Methodology and Confidence
This May 2026 report was generated on June 10, 2026. Latest direct national data: June 2026. Latest direct San Antonio-New Braunfels, TX data: May 2026.
Confidence: Overall confidence: Medium. Direct local data is limited, so some conclusions rely on state-level occupation trends and local posting patterns.
Limitations
- The strongest direct local labor-market reading here is the metro unemployment rate, while many occupation-specific trend signals come from Texas-wide data used as a proxy because metro-level occupation trend series were not available for this category.[1][4][12][26]
- Some government year-over-year changes in the local context are preliminary, so small later revisions are possible when Texas labor-market data is finalized.[2][27][28]

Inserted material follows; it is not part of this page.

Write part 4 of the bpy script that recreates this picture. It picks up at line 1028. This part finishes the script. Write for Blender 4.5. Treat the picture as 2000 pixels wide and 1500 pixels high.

- The Callings.ai job database is a partial, deduplicated sample of online postings, so direction of demand, leading employer names, and skill patterns are more reliable here than exact counts, exact shares, or the full size of the local market.[5][24][11][9]
- Representative titles such as data analyst, data scientist, BI analyst, and analytics engineer are only an approximation of the broader category, and some local analytics work is embedded inside hybrid business or IT analyst roles rather than clean standalone data titles.[10]
- Recent WARN notices in San Antonio are useful as local risk context, but they were filed in retail, healthcare, and manufacturing rather than explicitly in Data, Analytics & AI roles.[15][14][16]